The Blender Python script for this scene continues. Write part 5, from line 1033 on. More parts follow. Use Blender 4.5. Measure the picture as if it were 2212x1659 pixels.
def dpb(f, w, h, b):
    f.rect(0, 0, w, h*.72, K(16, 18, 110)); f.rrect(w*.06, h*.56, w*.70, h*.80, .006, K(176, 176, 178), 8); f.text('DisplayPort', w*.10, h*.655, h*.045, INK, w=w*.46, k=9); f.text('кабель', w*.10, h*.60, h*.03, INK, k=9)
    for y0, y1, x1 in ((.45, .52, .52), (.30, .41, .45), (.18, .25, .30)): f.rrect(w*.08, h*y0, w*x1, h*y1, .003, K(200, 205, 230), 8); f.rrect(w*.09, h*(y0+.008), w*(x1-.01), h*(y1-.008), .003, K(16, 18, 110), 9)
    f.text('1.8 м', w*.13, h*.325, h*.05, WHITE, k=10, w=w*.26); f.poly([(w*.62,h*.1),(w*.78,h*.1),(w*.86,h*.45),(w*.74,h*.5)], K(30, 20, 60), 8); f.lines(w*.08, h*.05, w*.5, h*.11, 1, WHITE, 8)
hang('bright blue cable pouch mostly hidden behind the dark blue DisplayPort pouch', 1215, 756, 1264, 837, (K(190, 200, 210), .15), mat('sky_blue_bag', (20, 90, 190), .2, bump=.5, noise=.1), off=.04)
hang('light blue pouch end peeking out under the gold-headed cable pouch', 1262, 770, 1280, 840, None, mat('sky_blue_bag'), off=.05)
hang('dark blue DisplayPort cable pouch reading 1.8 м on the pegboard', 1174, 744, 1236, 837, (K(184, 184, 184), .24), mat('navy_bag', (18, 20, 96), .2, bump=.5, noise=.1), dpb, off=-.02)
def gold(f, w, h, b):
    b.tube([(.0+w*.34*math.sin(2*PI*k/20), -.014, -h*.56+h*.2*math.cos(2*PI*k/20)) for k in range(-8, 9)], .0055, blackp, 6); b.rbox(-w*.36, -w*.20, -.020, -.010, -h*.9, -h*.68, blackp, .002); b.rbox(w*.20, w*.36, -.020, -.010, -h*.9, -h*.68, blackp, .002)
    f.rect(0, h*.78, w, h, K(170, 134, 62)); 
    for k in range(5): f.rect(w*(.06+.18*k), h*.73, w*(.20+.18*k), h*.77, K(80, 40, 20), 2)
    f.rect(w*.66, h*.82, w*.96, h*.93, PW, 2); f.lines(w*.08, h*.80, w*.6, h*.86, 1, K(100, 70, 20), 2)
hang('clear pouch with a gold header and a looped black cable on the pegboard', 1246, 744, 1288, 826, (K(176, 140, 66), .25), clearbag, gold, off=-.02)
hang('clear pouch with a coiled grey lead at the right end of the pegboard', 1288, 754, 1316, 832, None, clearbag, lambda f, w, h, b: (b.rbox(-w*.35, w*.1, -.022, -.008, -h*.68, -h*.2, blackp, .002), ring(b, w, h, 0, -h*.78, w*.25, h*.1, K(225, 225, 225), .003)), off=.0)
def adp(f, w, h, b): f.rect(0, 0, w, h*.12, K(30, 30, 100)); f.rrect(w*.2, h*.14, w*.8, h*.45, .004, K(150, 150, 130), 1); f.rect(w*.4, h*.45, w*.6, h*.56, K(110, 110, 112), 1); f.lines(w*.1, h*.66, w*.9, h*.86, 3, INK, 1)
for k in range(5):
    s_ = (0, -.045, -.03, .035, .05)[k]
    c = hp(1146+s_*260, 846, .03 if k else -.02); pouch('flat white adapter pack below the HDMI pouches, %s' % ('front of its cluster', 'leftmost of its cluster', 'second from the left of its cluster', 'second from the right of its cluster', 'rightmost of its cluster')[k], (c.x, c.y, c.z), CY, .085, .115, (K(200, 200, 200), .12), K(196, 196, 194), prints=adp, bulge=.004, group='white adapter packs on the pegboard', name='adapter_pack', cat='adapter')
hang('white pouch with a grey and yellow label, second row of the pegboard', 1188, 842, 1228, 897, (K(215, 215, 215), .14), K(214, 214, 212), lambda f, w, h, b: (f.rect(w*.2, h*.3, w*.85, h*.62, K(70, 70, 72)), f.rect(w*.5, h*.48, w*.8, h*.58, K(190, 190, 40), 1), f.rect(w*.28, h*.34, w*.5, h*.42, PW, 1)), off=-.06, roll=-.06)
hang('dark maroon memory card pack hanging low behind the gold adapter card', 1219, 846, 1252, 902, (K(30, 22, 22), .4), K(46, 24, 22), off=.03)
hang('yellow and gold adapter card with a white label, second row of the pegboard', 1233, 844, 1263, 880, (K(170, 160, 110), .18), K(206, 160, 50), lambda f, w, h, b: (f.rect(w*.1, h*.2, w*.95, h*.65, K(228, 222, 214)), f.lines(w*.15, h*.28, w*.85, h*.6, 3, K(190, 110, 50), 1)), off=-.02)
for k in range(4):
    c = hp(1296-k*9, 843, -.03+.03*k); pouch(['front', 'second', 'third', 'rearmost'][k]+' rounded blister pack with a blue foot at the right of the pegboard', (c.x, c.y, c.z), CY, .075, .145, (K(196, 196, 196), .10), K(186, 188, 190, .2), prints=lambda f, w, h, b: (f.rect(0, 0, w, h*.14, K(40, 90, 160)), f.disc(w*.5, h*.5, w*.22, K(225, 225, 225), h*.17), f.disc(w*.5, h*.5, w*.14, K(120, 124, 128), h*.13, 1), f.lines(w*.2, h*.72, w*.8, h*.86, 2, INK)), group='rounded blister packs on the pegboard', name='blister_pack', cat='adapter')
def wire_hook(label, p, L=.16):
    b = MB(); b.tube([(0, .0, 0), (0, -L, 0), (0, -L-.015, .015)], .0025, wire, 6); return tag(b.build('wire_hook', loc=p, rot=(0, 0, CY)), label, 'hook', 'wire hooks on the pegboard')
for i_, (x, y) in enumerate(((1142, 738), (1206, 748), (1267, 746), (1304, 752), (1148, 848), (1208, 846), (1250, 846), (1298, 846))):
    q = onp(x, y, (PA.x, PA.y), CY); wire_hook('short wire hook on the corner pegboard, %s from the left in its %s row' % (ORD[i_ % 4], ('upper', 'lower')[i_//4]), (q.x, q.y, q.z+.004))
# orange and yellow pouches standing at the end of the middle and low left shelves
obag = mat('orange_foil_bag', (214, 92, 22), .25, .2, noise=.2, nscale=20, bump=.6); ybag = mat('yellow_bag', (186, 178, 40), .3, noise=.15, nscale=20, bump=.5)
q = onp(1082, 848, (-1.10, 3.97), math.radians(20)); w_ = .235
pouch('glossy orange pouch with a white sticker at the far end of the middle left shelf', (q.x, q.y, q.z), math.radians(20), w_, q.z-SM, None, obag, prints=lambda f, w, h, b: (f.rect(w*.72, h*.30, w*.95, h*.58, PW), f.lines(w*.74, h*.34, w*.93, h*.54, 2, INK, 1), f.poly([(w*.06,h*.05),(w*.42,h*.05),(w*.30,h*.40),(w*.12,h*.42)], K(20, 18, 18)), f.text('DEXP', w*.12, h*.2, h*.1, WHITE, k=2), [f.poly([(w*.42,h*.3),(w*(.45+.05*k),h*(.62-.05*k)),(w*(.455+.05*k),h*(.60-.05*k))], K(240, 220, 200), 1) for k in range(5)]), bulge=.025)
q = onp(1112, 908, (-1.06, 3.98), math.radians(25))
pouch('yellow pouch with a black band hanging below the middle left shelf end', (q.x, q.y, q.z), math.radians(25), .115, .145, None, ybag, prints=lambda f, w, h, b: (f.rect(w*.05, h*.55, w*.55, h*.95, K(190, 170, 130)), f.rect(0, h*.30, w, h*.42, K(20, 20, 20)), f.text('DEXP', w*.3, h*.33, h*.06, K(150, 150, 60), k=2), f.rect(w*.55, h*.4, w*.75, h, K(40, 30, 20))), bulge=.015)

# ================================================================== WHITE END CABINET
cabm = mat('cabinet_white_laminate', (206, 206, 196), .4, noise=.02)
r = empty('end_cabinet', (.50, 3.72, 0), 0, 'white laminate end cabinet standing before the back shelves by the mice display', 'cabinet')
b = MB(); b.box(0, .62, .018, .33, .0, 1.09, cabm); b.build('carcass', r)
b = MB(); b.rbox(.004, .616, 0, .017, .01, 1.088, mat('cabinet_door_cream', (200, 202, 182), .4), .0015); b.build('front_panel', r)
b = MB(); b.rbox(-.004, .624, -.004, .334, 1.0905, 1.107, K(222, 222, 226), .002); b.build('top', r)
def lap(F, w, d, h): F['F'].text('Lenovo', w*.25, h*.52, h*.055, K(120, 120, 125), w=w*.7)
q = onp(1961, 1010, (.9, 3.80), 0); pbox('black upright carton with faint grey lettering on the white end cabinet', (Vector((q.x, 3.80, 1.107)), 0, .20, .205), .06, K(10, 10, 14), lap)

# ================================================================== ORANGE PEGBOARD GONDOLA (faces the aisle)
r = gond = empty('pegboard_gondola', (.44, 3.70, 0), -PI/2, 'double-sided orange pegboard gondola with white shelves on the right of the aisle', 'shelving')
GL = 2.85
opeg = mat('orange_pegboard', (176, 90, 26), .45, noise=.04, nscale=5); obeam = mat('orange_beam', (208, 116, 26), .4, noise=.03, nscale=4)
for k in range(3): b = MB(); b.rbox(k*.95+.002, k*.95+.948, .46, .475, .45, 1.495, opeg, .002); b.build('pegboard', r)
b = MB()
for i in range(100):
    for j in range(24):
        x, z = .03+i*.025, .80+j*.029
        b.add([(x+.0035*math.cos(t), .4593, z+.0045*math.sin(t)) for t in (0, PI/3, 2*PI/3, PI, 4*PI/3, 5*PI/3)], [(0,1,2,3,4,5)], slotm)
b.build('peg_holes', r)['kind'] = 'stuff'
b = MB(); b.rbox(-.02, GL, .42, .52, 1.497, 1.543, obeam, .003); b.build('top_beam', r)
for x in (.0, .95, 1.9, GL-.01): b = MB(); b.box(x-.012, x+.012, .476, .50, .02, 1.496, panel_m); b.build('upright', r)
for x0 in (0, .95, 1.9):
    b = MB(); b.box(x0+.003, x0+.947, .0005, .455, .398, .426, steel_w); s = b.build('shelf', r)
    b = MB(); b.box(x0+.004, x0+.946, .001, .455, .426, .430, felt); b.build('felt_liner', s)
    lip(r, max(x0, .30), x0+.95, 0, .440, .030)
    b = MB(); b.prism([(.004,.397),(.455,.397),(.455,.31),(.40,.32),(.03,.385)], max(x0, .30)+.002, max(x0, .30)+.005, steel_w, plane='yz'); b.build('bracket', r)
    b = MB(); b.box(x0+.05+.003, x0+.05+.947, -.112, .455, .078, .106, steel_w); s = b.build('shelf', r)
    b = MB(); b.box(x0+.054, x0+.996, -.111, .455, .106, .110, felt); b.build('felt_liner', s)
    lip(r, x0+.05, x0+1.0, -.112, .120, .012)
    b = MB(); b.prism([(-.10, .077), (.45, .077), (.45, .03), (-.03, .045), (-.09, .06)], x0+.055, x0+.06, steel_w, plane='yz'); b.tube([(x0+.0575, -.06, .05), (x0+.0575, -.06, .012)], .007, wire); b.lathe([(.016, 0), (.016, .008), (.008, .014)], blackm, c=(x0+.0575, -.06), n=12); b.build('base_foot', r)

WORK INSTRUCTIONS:
Go through the material and copy out every line with "from" in it.

SOLUTION FOR THIS TASK:
The Blender Python script for this scene continues. Write part 5, from line 1033 on. More parts follow. Use Blender 4.5. Measure the picture as if it were 2212x1659 pixels.
    c = hp(1146+s_*260, 846, .03 if k else -.02); pouch('flat white adapter pack below the HDMI pouches, %s' % ('front of its cluster', 'leftmost of its cluster', 'second from the left of its cluster', 'second from the right of its cluster', 'rightmost of its cluster')[k], (c.x, c.y, c.z), CY, .085, .115, (K(200, 200, 200), .12), K(196, 196, 194), prints=adp, bulge=.004, group='white adapter packs on the pegboard', name='adapter_pack', cat='adapter')
    q = onp(x, y, (PA.x, PA.y), CY); wire_hook('short wire hook on the corner pegboard, %s from the left in its %s row' % (ORD[i_ % 4], ('upper', 'lower')[i_//4]), (q.x, q.y, q.z+.004))